Arabic, Somali, English: Languages at the Masjid
Three languages, Arabic, Somali, and English, are used regularly at the masjid. People use all three to teach and learn. Young people often mix Somali and English when talking with each other while older people mainly spoke Somali and sometimes used Arabic if they had studied it. The few non-Somali Muslims who came to Friday jumu’ah prayer used English and Arabic to talk to others.
Most people at the masjid believe that each language is useful and important in its own way, but value Arabic the most. An imam at the masjid believes the debate over which languages should be taught and learned is a very important question. Like most, the imam came down squarely on the side of Arabic, because it is the language of the Qur’an and hadith, as well as an international language. He explained that it was important for the community to avoid losing the Somali language. However, he continued:
Arabic is more important. Arabic was the [most prominent] language in the world…but English is that now. The Arabic language is very important because it’s in the holy book. It’s in the Qur’an. And also Arabic is an international language; Somali language is only for the Somali people. I think the Arabic is more important to learn than Somali; the Somali person needs to learn more Arabic. Right now we teach Arabic in here, [and] there are two different classes…level 1 and level 2. But there is not any Somali class that we teach here right now.
Sagal had a similar perspective. When asked which language was more important to learn, she explained that she and other teenagers at the masjid already knew Somali:
Somali’s our culture and our language. Arabic is the holy language; it’s really important to know Arabic, because if you know Arabic, you’ll know the Qur’an, and you’ll understand everything…Some of us don’t know “Arabic-Arabic,” but we know the Qur’an, we read it and memorize it.

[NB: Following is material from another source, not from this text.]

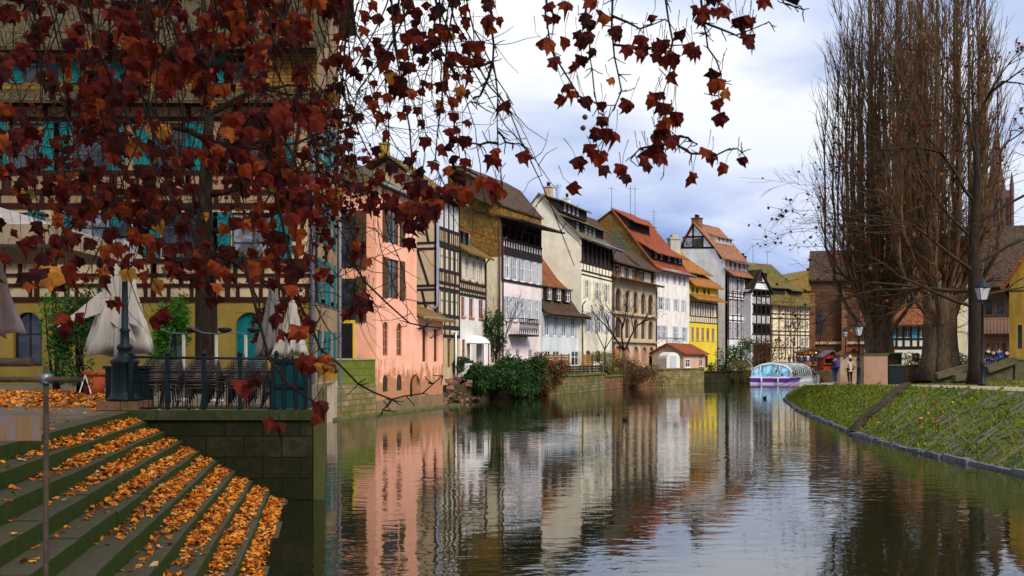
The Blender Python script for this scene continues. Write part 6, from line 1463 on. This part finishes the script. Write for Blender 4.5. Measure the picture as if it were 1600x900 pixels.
# market stalls
LAMPM, nt, b = newmat('lit bulb'); b.inputs['Emission Color'].default_value = (1, .7, .35, 1); b.inputs['Emission Strength'].default_value = 4; b.inputs['Base Color'].default_value = (1, .8, .5, 1)
def stall(label, px0, px1, D, pye, pyr, wall, roofm, zb=1.9, lit=True):
    x0 = X(px0, D); w = X(px1, D)-x0; r = empty('market_stall', (x0, D, zb), 0, label, 'market stall', 'wooden christmas market stalls'); he = Z(pye, D)-zb; hr = Z(pyr, D)-zb
    m = MB(); m.box(0, .15, 0, 2.4, 0, he); m.box(w-.15, w, 0, 2.4, 0, he); m.box(.15, w-.15, 2.25, 2.4, 0, he); m.box(.15, w-.15, 0, .12, 0, he*.42); m.box(.15, w-.15, 0, .12, he*.82, he); m.prism([(0, he), (w, he), (w/2, hr-.1)], 0, .12, 'y'); m.build('wall', wall, r)
    m = MB(); m.prism([(-.35, he-.12), (w/2, hr), (w+.35, he-.12), (w+.35, he-.26), (w/2, hr-.14), (-.35, he-.26)], -.5, 2.6, 'y'); m.build('roof', roofm, r)
    m = MB(); m.box(-.02, w+.02, -.3, .2, he*.42, he*.46); m.build('counter', FW, r)
    if lit:
        for i in range(2): m = MB(); m.lathe([(.02, -.08), (.09, 0), (.02, .08)], 8, (w*(.35+.35*i), -.1, he*.9)); m.build('bulb', LAMPM, r)
stall('orange lit wooden market stall behind the crowd', 1251, 1285, 143.5, 549, 543, rough('orange stall boards', (.36, .14, .03), (.48, .20, .05), 3), T_GRY)
stall('red wooden market stall with grey roof behind the purple backpack walker', 1287, 1312, 122, 556, 547, rough('red stall boards', (.28, .03, .015), (.38, .05, .02), 3), SLATE, zb=1.5, lit=False)
stall('long orange red roofed market stall left of the middle lamp', 1314, 1350, 112, 557, 543, rough('orange red boards', (.40, .07, .02), (.5, .1, .03), 3), T_RED, zb=1.5)
# cathedral spire
def spire():
    D = 520; r = empty('cathedral_spire', (X(1556, D), D, 0), 0, 'distant dark gothic cathedral spire behind the bare trees', 'cathedral'); q = D/1500.; SM2 = stone('dark red sandstone', (.10, .05, .045), (.15, .08, .065), 3, 1.5)
    zf = lambda py: EYE+(HY-py)*q
    m = MB(); w = 21*q; m.box(-w, w, -w, w, 0, zf(372)); m.box(-w*.8, w*.8, -w*.8, w*.8, zf(372), zf(300))
    m.build('tower', SM2, r); m = MB(); m.lathe([(w*.72, zf(300)), (w*.5, zf(275)), (w*.3, zf(245)), (w*.14, zf(215)), (w*.04, zf(198))], 8, smooth=False); m.build('spire', SM2, r)
    for sx in (-1, 1):
        for sy in (-1, 1): m = MB(); m.lathe([(w*.17, zf(372)), (w*.17, zf(292)), (w*.02, zf(272))], 6, (sx*w*.78, sy*w*.78, 0), smooth=False); m.build('pinnacle', SM2, r)
    for x in (-.45, 0, .45): m = MB(); m.box(x*w-w*.1, x*w+w*.1, -w*.8-.3, -w*.8-.05, zf(362), zf(312)); m.build('window', BLACK, r)
spire()
# ducks
for px, py, lab in ((977, 657, 'dark duck swimming in mid river, nearest the camera'), (1195, 623, 'small dark duck swimming before the tour boat')):
    D = EYE*1500/(py-HY); r = empty('duck', (X(px, D), D, 0), .8, lab, 'duck')
    skin('body', cloth('duck feathers', (.03, .025, .02)), [((0, 0, .07), .09), ((.16, 0, .08), .07), ((-.15, 0, .09), .06), ((-.27, 0, .13), .02), ((.22, 0, .16), .035), ((.24, 0, .24), .04), ((.31, 0, .235), .015)], [(0, 1), (0, 2), (2, 3), (1, 4), (4, 5), (5, 6)], r, 1)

People at the masjid often learned to read and write Arabic, and recite Qur’an in Arabic, before they could fully understand it. Some at the masjid spoke and understood Arabic fluently because they had lived in Arab countries, often Yemen, after leaving Somalia, but most were in the process of learning, and learned they learned how to read first. Even the youngest children were taught the Arabic alphabet in masjid classes, and the religious uses of Arabic at the masjid were mainly in reading the Qur’an and hadith, along with the commentaries on them. Bashir described his struggle with understanding Arabic:
I can read Arabic, I can write…But the understanding is the problem. I know what the news anchors say, and I can read everything, but the meaning is different, to understand is different.

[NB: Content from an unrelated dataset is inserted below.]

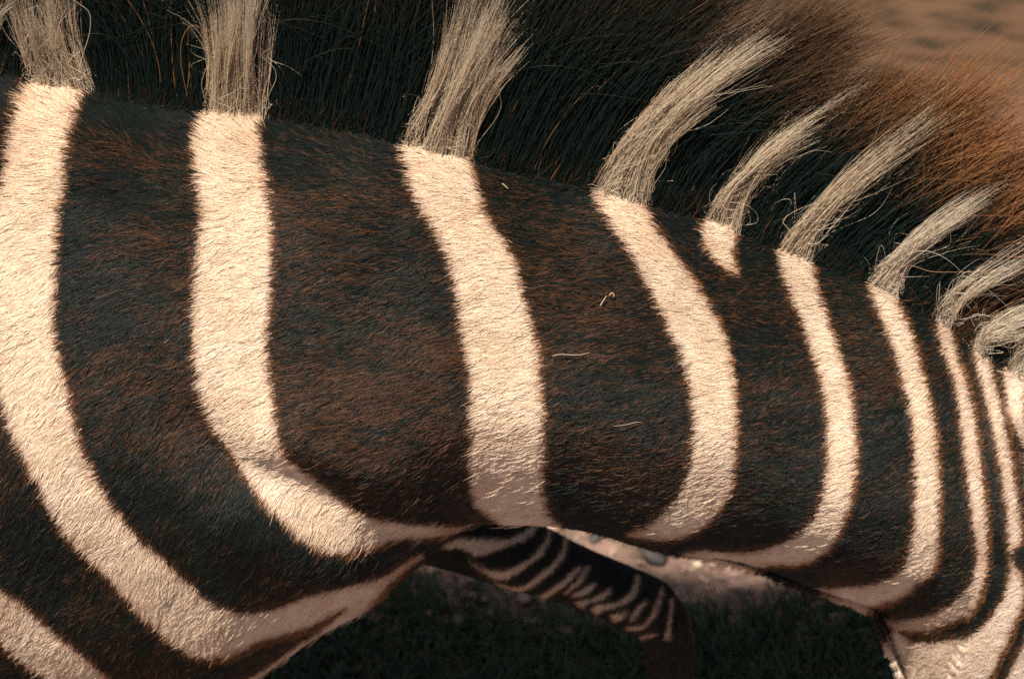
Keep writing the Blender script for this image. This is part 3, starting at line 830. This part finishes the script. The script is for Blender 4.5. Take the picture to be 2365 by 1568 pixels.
low = root[:, 1] - np.interp(ru, CREST[:, 0], CREST[:, 1]) > -22
sh = low & (g_.random(n) < .55)
lenf[sh] = g_.uniform(.05, .16, sh.sum())
mid = root + mo + lo[:, :2] * 5 + g_.normal(0, 9, (n, 2))
tip = root + to + lo[:, :2] * 16 + g_.normal(0, 30, (n, 2))
tip[sh] += g_.normal(0, 130, (sh.sum(), 2))
wv_ = wave(n, 2.2, 78)
fly = g_.random(n) < .02
wv_[fly] *= 4; tip[fly] += g_.normal(0, 90, (fly.sum(), 2))
ytar = Y0 + (r3[:, 1] - Y0) * .45 + .006 + g_.normal(0, .006, n)
ytar[sh] = r3[sh, 1] - .004 * np.sign(Y0 - r3[sh, 1])
ytar[fly] -= .014
pts = mane_hairs(r3, root, mid, tip, ytar, wv_, lenf)
rad = 0.00026 * g_.uniform(.7, 1.25, n)[:, None] * np.interp(tm, [0, .6, 1], [1.0, .95, .3])[None]
blk = np.array([.0095, .0185, .0152]) * g_.uniform(.7, 1.3, n)[:, None]
blk[sh] = np.where(g_.random(sh.sum())[:, None] < .18, np.array([.06, .032, .016]), blk[sh])
rust = np.array([.44, .195, .078]) * g_.uniform(.5, 1.25, n)[:, None]
# tips bleach to rust, more so towards the poll
amt = np.interp(ru, [-650, 600, 1300, 1600, 1900, 2480], [.04, .04, .05, .28, .85, 1.0])
ab = tm[None] * lenf[:, None]                                   # place along the path
bl = np.clip((ab - .76 - .10 * g_.normal(0, 1, n)[:, None]) / .26, 0, 1) * amt[:, None]
some = g_.random(n) < .012
bl[some] = np.maximum(bl[some], .55)
c = blk[:, None] * (1 - bl[..., None]) + rust[:, None] * bl[..., None]
# a rusty patch between the last two tufts
rp = np.clip(1 - np.abs(ru - 2225) / 38, 0, 1) * (g_.random(n) < .75)
rr = rp[:, None, None] * np.interp(tm, [0, .45, .8], [.8, .6, .1])[None, :, None]
c = c * (1 - rr) + np.array([.26, .115, .045]) * rr
o = hair_obj('mane_hair', pts, rad, c, M_MANE, zebra, True)
tag(o, 'dark brown upright mane hair with rust coloured tips', kind='stuff')

# tail switch
n = 2500
g_ = np.random.default_rng(5)
r0 = np.array([-1.985, Y0, .78]) + g_.normal(0, .010, (n, 3))
e0 = np.array([-2.02, Y0, .36]) + g_.normal(0, .03, (n, 3)) + np.outer(g_.uniform(0, .25, n), (0, 0, 1))
t5 = np.linspace(0, 1, 5)
pts = r0[:, None] * (1 - t5)[None, :, None] + e0[:, None] * t5[None, :, None]
hair_obj('tail_switch', pts, np.full((n, 5), .0004), np.tile(np.array([.014, .013, .012]), (n, 1)), M_MANE, zebra)
for s in (-1, 1):
    bm = bmesh.new()
    bmesh.ops.create_uvsphere(bm, u_segments=20, v_segments=12, radius=.021)
    bmesh.ops.translate(bm, verts=bm.verts, vec=(0.520, Y0 + s * .088, 0.635 + DZ))
    mesh_obj('eye', bm, M_EYE, zebra)
for k, st in LEGPATH.items():
    c_ = st[-1, :3]
    bm = bmesh.new()
    hr = []
    gz = float(ground_z(c_[0], c_[1])) - .004
    for zz, rr_, off in [(gz, .056, .018), (gz + .035, .050, .010), (.075, .042, 0), (.085, .03, 0)]:
        a_ = np.linspace(0, 2 * np.pi, 20, endpoint=False)
        hr.append(np.stack([c_[0] + off + np.cos(a_) * rr_ * 1.12, c_[1] + np.sin(a_) * rr_, np.full(20, zz)], -1))
    loft_bm(bm, hr)
    mesh_obj('hoof', bm, M_HOOF, zebra)

# ------------------------------------------------------------------ bits caught in the coat
def strand(name, pxs, rad, mat, label, cat, up=.006, group=None):
    path = np.array([on_hide(u, v, up) for u, v in catmull(pxs, 5)])
    n = len(path)
    rr_ = rad * np.interp(np.linspace(0, 1, n), [0, .1, .8, 1], [.6, 1, .9, .3])
    bm = bmesh.new()
    loft_bm(bm, tube_rings(path, rr_, rr_, 6, plane_n=(0.3, .8, .5)))
    o = mesh_obj(name, bm, mat)
    return tag(o, label, cat, group)
strand('loose_hair', [(1272, 818), (1290, 814), (1312, 815), (1335, 815), (1361, 810)], .00030, M_LOOSE, 'curved pale shed hair lying on the dark panel right of the third stripe', 'hair')
strand('straw_fragment', [(1383, 702), (1391, 690), (1399, 678)], .00045, M_STRAW, 'short straight straw bit on the dark coat left of the fourth stripe', 'straw')
strand('seed_husk', [(1404, 678), (1411, 672), (1416, 676), (1413, 682)], .0005, M_STRAW, 'tiny pale curled seed husk beside the straw bit', 'seed husk')
strand('loose_hair', [(1416, 974), (1440, 972), (1462, 967), (1480, 966)], .00022, M_LOOSE, 'faint pale shed hair on the dark coat low beside the fourth stripe', 'hair')
strand('straw_fragment', [(1155, 423), (1162, 428), (1169, 435)], .0004, M_STRAW, 'short pale straw bit on dark coat just below the mane', 'straw')

# ------------------------------------------------------------------ stones on the ground
def stone(name, u, v, size, mat, label, cat='stone', sq=.6):
    p = pix_ground(u, v)
    bm = bmesh.new()
    bmesh.ops.create_icosphere(bm, subdivisions=2, radius=1)
    r_ = random.Random(int(u * 7 + v))
    for vv in bm.verts:
        vv.co *= r_.uniform(.82, 1.12)
        vv.co.x *= size; vv.co.y *= size * r_.uniform(.75, .95); vv.co.z *= size * sq
    bmesh.ops.rotate(bm, verts=bm.verts, matrix=Matrix.Rotation(r_.uniform(0, 3), 3, 'Z'))
    bmesh.ops.translate(bm, verts=bm.verts, vec=(p[0], p[1], float(ground_z(p[0], p[1])) + size * sq * .45))
    return tag(mesh_obj(name, bm, mat), label, cat)
stone('stone', 1513, 1293, .016, M_STONE_D, 'dark stone on the strip of sunlit ground under the neck')
stone('stone', 1374, 1262, .008, M_STONE_D, 'small dark stone near the left point of the sunlit strip')
stone('stone', 1612, 1311, .008, M_STONE_L, 'bright pale stone in the middle of the sunlit strip')
stone('stone', 1838, 1341, .010, M_STONE_L, 'pale stone against the throat edge of the sunlit strip')
stone('stone', 1968, 1402, .020, M_STONE_L, 'pale lump of soil at the right end of the sunlit strip')
stone('stone', 1312, 1462, .014, M_GRAVEL, 'pale stone in the shadow below the striped foreleg')

# loose grit and clods, too many to count
bm = bmesh.new()
g_ = np.random.default_rng(9)
ico = bmesh.new(); bmesh.ops.create_icosphere(ico, subdivisions=1, radius=1)
iv = np.array([v.co for v in ico.verts]); ifc = [[v.index for v in f.verts] for f in ico.faces]; ico.free()
vs_, fs_ = [], []
for k in range(4200):
    x, y = g_.uniform(-.6, .9), g_.uniform(.47, 1.0)
    s = g_.choice([.003, .005, .008, .012], p=[.4, .35, .2, .05]) * g_.uniform(.7, 1.3)
    vv = iv * g_.uniform(.75, 1.2, (len(iv), 1)) * s * np.array([1, g_.uniform(.7, 1), .6])
    vv += (x, y, float(ground_z(x, y)) + s * .2)
    b0 = len(vs_)
    vs_.extend(map(tuple, vv)); fs_.extend([[b0 + i for i in f_] for f_ in ifc])
gm = bpy.data.meshes.new('gravel'); gm.from_pydata(vs_, [], fs_); gm.materials.append(M_GRAVEL)
tag(link(bpy.data.objects.new('gravel', gm)), 'loose grit and small clods scattered over the dusty ground', 'gravel', kind='stuff')

# dark turf added to deepen the ground shadow, its edge uneven; bare soil beyond
g_ = np.random.default_rng(12)
n = 90000
x, y = g_.uniform(-1.3, 1.3, n), g_.uniform(.10, .80, n)
edge_ = .515 + .10 * (N1(x * 2.2 + 50, x * 0 + 3.3) - .5) + .07 * (N2(x * 9 + 50, y * 9 + 50) - .5)
k_ = (y < edge_ + g_.normal(0, .018, n)) & (y > .16 + .1 * N3(x * 7 + 50, x * 0 + 8.1) + g_.normal(0, .02, n))
x, y = x[k_], y[k_]
n = len(x)
b3 = np.stack([x, y, ground_z(x, y) - .002], -1)
ln = g_.uniform(.014, .032, n)
lean = g_.normal(0, .45, (n, 2))
t4 = np.linspace(0, 1, 4)
pts = b3[:, None] + np.stack([np.outer(ln * lean[:, 0], t4 ** 1.6), np.outer(ln * lean[:, 1], t4 ** 1.6), np.outer(ln, t4)], -1)
gc = np.array([.075, .115, .060]) * g_.uniform(.6, 1.4, n)[:, None]
dry = g_.random(n) < .10
gc[dry] = np.array([.11, .085, .045]) * g_.uniform(.5, 1.2, dry.sum())[:, None]
o = hair_obj('shade_turf', pts, np.outer(np.full(n, .0013), [1, 1, .8, .2]), gc, M_SHADE_TURF, None)
tag(o, 'short dark green turf added to deepen the shadow under the zebra', 'shade_turf', kind='stuff')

Most masjid classes, in every subject, have been taught in a mixture of Somali and Arabic. Only one teacher, who has helped teach the Friday classes, occasionally speaks in English to give a prepared lecture. Although few people spoke Arabic in casual conversation, people often used Arabic greetings and words alongside Somali ones. The Arabic greeting “As-salaamu aleikum,” “Peace be upon you,” was particularly common.
Although Arabic was most highly valued at the masjid, most people seemed to feel that Somali was also important to know and learn. The one occasion when Somali seemed devalued as a language was when a ten-year-old girl explained that adding 'o' to the end of Arabic women’s names, a common way of forming Somali women’s names, was the “bad Somali way” to say the Arabic words. Most of the time, people expressed love and concern for the Somali language, which they sometimes feared was being lost.
A ten-year-old girl explained that adding 'o' to the end of Arabic women’s names, a common way of forming Somali women’s names, was the “bad Somali way” to say the Arabic words.
Most Somali people in Faribault, according to Bashir, speak the Maay dialect of Somali, which people were concerned with losing at the masjid. A few spoke other dialects, which are not easily mutually intelligible, particularly Maxaa, which Bashir explained was “hard to understand; if you don’t know it you have to learn.” No one seemed to be talking about these other dialects at the masjid, but those who speak them may be in even more danger of losing them than Maay-speakers are of losing Maay.
During one class, a girl explained that some of the younger children weren’t paying attention because they spoke English better than Somali, and that the teachers sometimes had to use English to help them understand. Many adults, including at least one imam, were concerned about situations like these, and expressed a strong opinion that all Somali children growing up in Faribault should speak Somali fluently. Bashir said:
We always encourage the Somali kids to speak Somali, because it’s part of the culture. We tell them, if they forget the language, that’s part of the culture that they are forgetting.
English at the masjid is generally spoken amongst young people, who switch fluently between English and Somali. On a visit to the masjid in 2016, a group of middle school boys toured me around because, although there were adults present, they were the only ones who could speak fluent English.
Sagal explained that, although she spoke Somali, she and others her age were “better off” listening to religious lectures in English than Arabic or Somali, because they understood English most fluently, although they used Arabic and Somali daily at the masjid.